TASK BRIEF:
Retype the data below without altering anything.

※

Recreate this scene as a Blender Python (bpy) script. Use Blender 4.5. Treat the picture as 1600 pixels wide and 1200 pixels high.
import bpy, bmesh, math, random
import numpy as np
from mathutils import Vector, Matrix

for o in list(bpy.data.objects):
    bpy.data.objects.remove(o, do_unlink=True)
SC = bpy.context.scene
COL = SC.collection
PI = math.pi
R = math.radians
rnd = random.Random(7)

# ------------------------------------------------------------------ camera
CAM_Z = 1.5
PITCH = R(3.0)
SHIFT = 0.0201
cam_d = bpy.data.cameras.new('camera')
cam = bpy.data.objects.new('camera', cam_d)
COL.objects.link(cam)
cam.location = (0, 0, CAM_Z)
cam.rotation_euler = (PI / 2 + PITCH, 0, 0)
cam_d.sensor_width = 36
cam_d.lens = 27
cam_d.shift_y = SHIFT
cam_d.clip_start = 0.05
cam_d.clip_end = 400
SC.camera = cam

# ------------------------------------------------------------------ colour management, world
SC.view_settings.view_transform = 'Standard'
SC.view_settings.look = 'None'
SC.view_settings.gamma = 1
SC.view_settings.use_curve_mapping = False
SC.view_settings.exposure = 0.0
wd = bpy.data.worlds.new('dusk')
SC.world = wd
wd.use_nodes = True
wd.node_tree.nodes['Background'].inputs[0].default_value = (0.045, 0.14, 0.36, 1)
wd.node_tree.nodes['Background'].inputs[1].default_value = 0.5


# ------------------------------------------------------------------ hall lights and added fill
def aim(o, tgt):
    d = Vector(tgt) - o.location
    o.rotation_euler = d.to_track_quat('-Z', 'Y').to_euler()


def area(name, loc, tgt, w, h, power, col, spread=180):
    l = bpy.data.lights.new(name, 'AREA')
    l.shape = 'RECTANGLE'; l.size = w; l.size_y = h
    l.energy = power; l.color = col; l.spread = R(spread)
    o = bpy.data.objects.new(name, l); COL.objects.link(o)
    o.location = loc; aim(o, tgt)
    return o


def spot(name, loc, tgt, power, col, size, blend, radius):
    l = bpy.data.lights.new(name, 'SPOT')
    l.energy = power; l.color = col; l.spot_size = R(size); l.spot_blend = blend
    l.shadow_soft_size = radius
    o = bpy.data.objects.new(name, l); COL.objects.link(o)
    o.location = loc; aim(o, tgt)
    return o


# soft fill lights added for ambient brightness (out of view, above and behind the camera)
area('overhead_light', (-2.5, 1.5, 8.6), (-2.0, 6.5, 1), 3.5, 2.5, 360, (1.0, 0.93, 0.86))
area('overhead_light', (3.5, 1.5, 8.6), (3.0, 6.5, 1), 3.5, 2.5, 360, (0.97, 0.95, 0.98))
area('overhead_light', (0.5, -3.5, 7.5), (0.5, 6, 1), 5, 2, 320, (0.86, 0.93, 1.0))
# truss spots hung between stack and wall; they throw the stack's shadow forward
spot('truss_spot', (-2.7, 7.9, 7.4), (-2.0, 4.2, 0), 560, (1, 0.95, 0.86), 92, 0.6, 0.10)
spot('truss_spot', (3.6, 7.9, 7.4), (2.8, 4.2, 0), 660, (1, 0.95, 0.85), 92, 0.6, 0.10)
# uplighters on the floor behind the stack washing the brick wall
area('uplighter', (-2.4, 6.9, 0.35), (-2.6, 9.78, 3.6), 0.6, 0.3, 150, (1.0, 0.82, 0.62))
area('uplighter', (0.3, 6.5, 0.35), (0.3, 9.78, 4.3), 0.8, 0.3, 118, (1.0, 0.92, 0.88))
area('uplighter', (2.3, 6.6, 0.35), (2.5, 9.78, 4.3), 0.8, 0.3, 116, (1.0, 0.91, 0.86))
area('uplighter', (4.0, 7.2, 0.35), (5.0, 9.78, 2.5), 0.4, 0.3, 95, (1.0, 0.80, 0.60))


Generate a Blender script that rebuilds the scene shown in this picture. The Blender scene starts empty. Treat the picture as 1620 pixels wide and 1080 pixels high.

※

FULL ANSWER:
Recreate this scene as a Blender Python (bpy) script. Use Blender 4.5. Treat the picture as 1600 pixels wide and 1200 pixels high.
import bpy, bmesh, math, random
import numpy as np
from mathutils import Vector, Matrix

for o in list(bpy.data.objects):
    bpy.data.objects.remove(o, do_unlink=True)
SC = bpy.context.scene
COL = SC.collection
PI = math.pi
R = math.radians
rnd = random.Random(7)

# ------------------------------------------------------------------ camera
CAM_Z = 1.5
PITCH = R(3.0)
SHIFT = 0.0201
cam_d = bpy.data.cameras.new('camera')
cam = bpy.data.objects.new('camera', cam_d)
COL.objects.link(cam)
cam.location = (0, 0, CAM_Z)
cam.rotation_euler = (PI / 2 + PITCH, 0, 0)
cam_d.sensor_width = 36
cam_d.lens = 27
cam_d.shift_y = SHIFT
cam_d.clip_start = 0.05
cam_d.clip_end = 400
SC.camera = cam

# ------------------------------------------------------------------ colour management, world
SC.view_settings.view_transform = 'Standard'
SC.view_settings.look = 'None'
SC.view_settings.gamma = 1
SC.view_settings.use_curve_mapping = False
SC.view_settings.exposure = 0.0
wd = bpy.data.worlds.new('dusk')
SC.world = wd
wd.use_nodes = True
wd.node_tree.nodes['Background'].inputs[0].default_value = (0.045, 0.14, 0.36, 1)
wd.node_tree.nodes['Background'].inputs[1].default_value = 0.5


# ------------------------------------------------------------------ hall lights and added fill
def aim(o, tgt):
    d = Vector(tgt) - o.location
    o.rotation_euler = d.to_track_quat('-Z', 'Y').to_euler()


def area(name, loc, tgt, w, h, power, col, spread=180):
    l = bpy.data.lights.new(name, 'AREA')
    l.shape = 'RECTANGLE'; l.size = w; l.size_y = h
    l.energy = power; l.color = col; l.spread = R(spread)
    o = bpy.data.objects.new(name, l); COL.objects.link(o)
    o.location = loc; aim(o, tgt)
    return o


def spot(name, loc, tgt, power, col, size, blend, radius):
    l = bpy.data.lights.new(name, 'SPOT')
    l.energy = power; l.color = col; l.spot_size = R(size); l.spot_blend = blend
    l.shadow_soft_size = radius
    o = bpy.data.objects.new(name, l); COL.objects.link(o)
    o.location = loc; aim(o, tgt)
    return o


# soft fill lights added for ambient brightness (out of view, above and behind the camera)
area('overhead_light', (-2.5, 1.5, 8.6), (-2.0, 6.5, 1), 3.5, 2.5, 360, (1.0, 0.93, 0.86))
area('overhead_light', (3.5, 1.5, 8.6), (3.0, 6.5, 1), 3.5, 2.5, 360, (0.97, 0.95, 0.98))
area('overhead_light', (0.5, -3.5, 7.5), (0.5, 6, 1), 5, 2, 320, (0.86, 0.93, 1.0))
# truss spots hung between stack and wall; they throw the stack's shadow forward
spot('truss_spot', (-2.7, 7.9, 7.4), (-2.0, 4.2, 0), 560, (1, 0.95, 0.86), 92, 0.6, 0.10)
spot('truss_spot', (3.6, 7.9, 7.4), (2.8, 4.2, 0), 660, (1, 0.95, 0.85), 92, 0.6, 0.10)
# uplighters on the floor behind the stack washing the brick wall
area('uplighter', (-2.4, 6.9, 0.35), (-2.6, 9.78, 3.6), 0.6, 0.3, 150, (1.0, 0.82, 0.62))
area('uplighter', (0.3, 6.5, 0.35), (0.3, 9.78, 4.3), 0.8, 0.3, 118, (1.0, 0.92, 0.88))
area('uplighter', (2.3, 6.6, 0.35), (2.5, 9.78, 4.3), 0.8, 0.3, 116, (1.0, 0.91, 0.86))
area('uplighter', (4.0, 7.2, 0.35), (5.0, 9.78, 2.5), 0.4, 0.3, 95, (1.0, 0.80, 0.60))


Generate a Blender script that rebuilds the scene shown in this picture. The Blender scene starts empty. Treat the picture as 1620 pixels wide and 1080 pixels high.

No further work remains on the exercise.